庭園づくりと管理・メンテナンス業務で信頼を集める柴崎庭園は、屋号を掲げて日は浅いが、実はその道35年のベテランの柴崎猛代表が腕を振るう。師匠から弟子へと受け継がれた確かな技をベースに据えつつ、幅広い層のニーズに応えるため、設計段階のデジタル技術導入にも積極的に取り組み、造園業の新しい可能性を追求している。そんな柴崎代表に、これまでの歩みと今後について語ってもらった。
勤務先から業務を引き継ぎ再出発
柴崎 はい。私は大学を出た年に三橋庭園設計事務所という会社に就職し、代表の三橋一夫氏に師事しながら、35年にわたって業務をしてきました。しかし、2021年に師匠が亡くなってしまい事務所を畳むことになったため、長年のお客様を私が引き継ぐ形で柴崎庭園として再出発したんです。
千葉 思いがけなく代表の立場になられたのですね。もし、そうした突然の事情がなかったとしても、いつか独立するおつもりはありましたか?

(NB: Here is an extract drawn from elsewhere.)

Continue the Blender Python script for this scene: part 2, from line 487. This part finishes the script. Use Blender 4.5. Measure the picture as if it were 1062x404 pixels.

柴崎 多少はありましたけれど、実際問題、自分でイチから仕事を見つけてやっていくのは難しいだろうと思っていました。前の会社では1年を通じてかなりの数のお庭の仕事に携わっていましたが、そういう環境にいる同業者は少ないようなんです。よその造園業者さんに聞いても、管理業務がほとんどで、造園の仕事は年に1、2件あるかないかということでした。それなら無理に独立するより、今まで通り師匠の下で仕事をしていたいと思っていたんです。ですから、結果として、師匠の仕事を引き継ぐという恵まれた立場で独立できたのは、本当にありがたいことです。